If you’re even mildly aware of what the 21st century is doing to facilitate better reading experiences, than you know that there are a large number of applications and services that will send chosen content into much more beautiful and simple reading environments than what your inbox and most web sites can deliver.

Readability, Instapaper, Pocket, Flipboard, and Pulse, are just a few of the ever-growing services and tools that turn web content into an experience worth reading and consuming by stripping away distractions in favor of the eye’s desire for simplicity and calm.

Plus, it’s all done via connectivity. Apps working apart from web based browsers and interfaces. Apps working with each other and the other services to create elegant reading experiences on your laptop, tablet, or mobile device.

How I Read

It starts with RSS.

Since I don’t care for having blog posts grace my inbox, I am a huge fan of RSS.

Forget the naysayers. The number of tools around RSS are too immense and too amazing to ignore it and declare it dead or irrelevant.

Using RSS allows me to implement third-party aggregation tools that create a simplified, unified, and beautified reading experience consuming the content I want while truly enjoying the reading process.

My mornings are usually spent with a cup of coffee using the Caffeinated app to explore the articles of that particular day.

If I am wanting to do something away from the laptop, that’s where the beautiful, elegant, and amazing Flipboard comes into play.

With its ability to aggregate my RSS feeds as well as all of my social media channels, it literally can become a one-stop destination for all the information I want to consume on a daily basis on a tablet or mobile device.

Plus with IFTTT I can use a formula that will take anything I read via RSS in Flipboard or Caffeinated, and allow me the option to feed it to Buffer to be scheduled out on Twitter or for sharing later.

Also, within both Flipboard and Caffeinated, I can choose to send any article I want to Readability for future reference.

Readability is a beautiful service that I have been using for several years. It allows me to take any content I want from mobile, desktop, or tablet and it will create a simplified elegant reading experience by stripping away confusing web formats leaving nothing but the text.

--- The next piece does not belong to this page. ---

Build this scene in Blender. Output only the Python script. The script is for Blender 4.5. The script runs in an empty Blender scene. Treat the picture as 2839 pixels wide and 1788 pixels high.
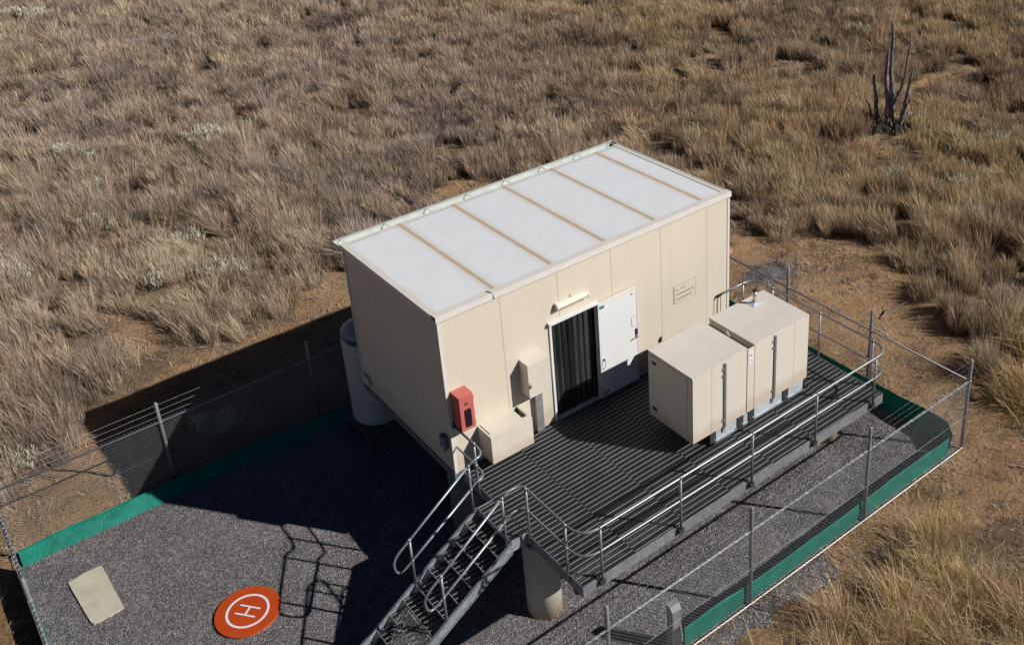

There’s also an ever-growing list mobile apps using Readability as the preferred way to display the content of external links instead of opening a default mobile browser.

People who do use services like Readability or apps like Instapaper will typically syphon everything they want to read into these places. The reason for this is simple.

They are tired of being disturbed and pulled away while reading by confusing and disruptive web layouts. They treasure and value the content they consume on a daily basis, and they want to glean as much as they can from this content.

Your website does not matter to these people. What matters to them is what you’re producing in words, topic, and meaning. That’s what matters to them.

For myself, I have not been able to use Readability as a go-to default source for reading everything because it would require me to manually send every piece of content into it.

So, I use Readability more as a research archive or library in that I only send articles I want to re-visit that will require long term reading and exploration.

In the near future I anticipate apps and services like Readability and Flipboard to not only continue delivering elegant reading experiences off-web, but to also produce competing alternatives for even publishing to a website or blog ever again.

Imagine being able to hit publish on an article and it lands only in the apps and services your people are using to consume your content without them having to even digitally touch your site. We’re a lot closer to that than you think.

Why Aren’t We Teaching How To Read?

We live in an age where both the opportunity and responsibility exist to guide people in not only finding our content but also in how to read it once it’s found.

You work hard to produce content that people will want to consume and willingly receive. But, what else are you doing to ensure their experience with that content is the best that it can be for them?

Instead of continuing to enable people’s short-term attention spans, why not teach them a fluid system for maintaining attention on your important content as long as what you’re producing is worthy of their attention?